I guess I believe it is wrong for churches to offer non-religious Christmas services.  To deny who we are and what we believe to make non-believers more comfortable seems like a slippery-slope to me.  What is our witness?  Come to church so you won’t hear the Christmas story?  I can do that in a bar, watching It’s A Wonderful Life, or seeing the Rockettes at Radio City.  If I want to avoid Christmas, church is the last place I am going to head.  And if I am going to church, I think it should act like one.  Making the church into a holiday Venus Fly Trap to capture unwary agnostics is dishonest and more than a little ridiculous.  Strategically watering down our story so that no one will know what we believe or why is a very bad idea.  I am troubled that the church is capable of generating so many bad ideas these days (see A Call to Action, etc.) and want us to get back to the basics of knowing who we are and why we exist.  If we can’t come up with an answer at Christmastime, we are in big, big trouble.

10 replies

  1. The positive side here is that the church is beginning to make a stand. Advent Conspiracy and Slaughter’s “Christmas is not your Birthday” are finding their ways into churches which, in turn, cause pastors and parishioners to reflect on what the message of Christmas actually is. These resources also challenge us to take that message into the world in ways that transcend throwing a fit when the clerk at the store says “Happy holidays” instead of “Merry Christmas.” I believe that the tide is starting to turn and that over the next few years, the church is going to make a loving statement to a culture obsessed with affluenza.
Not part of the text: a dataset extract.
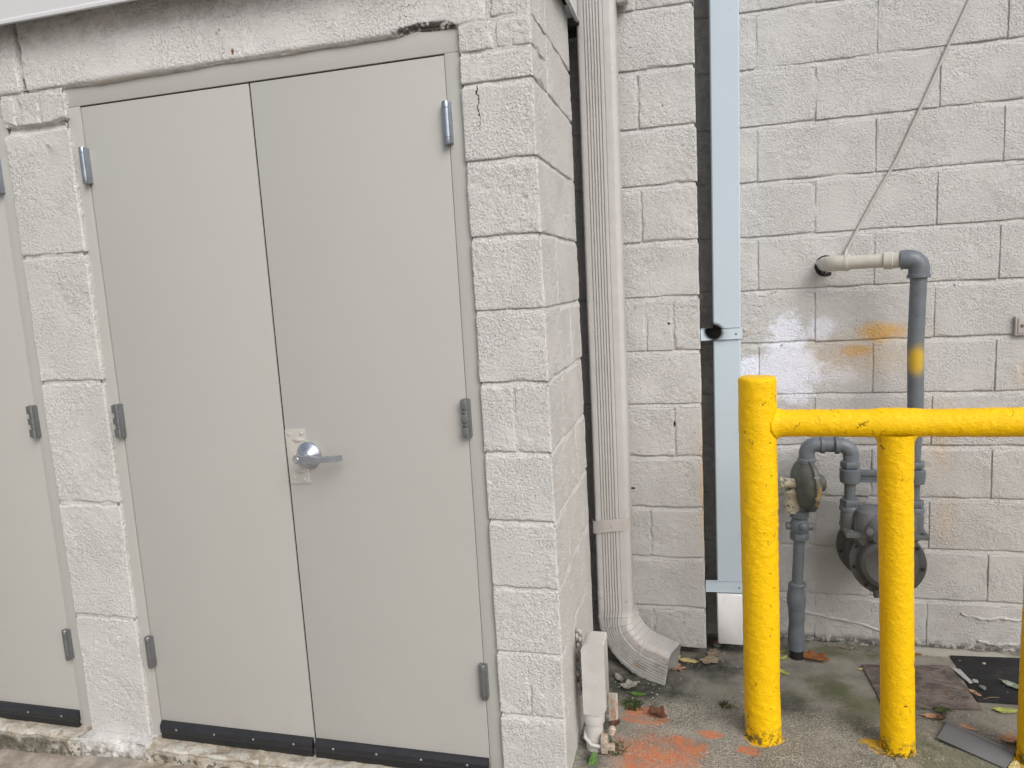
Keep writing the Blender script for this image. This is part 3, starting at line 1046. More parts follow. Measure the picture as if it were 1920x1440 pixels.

The last word on Christmas has not been spoken and the church, though groggy, has not completely fallen asleep.

  2. I attended a church on a Sunday after Christmas. We sang a few carols, prayed, then the pastor invited members of the congregation to share their favorite Christmas stories. No sermon – after all, why should the pastor have to work during the holidays? I have refused to go back. Last year he invited the congregation to wear their pajamas to church! I thought this was an exception (abberation?), but after reading your blog, I wonder.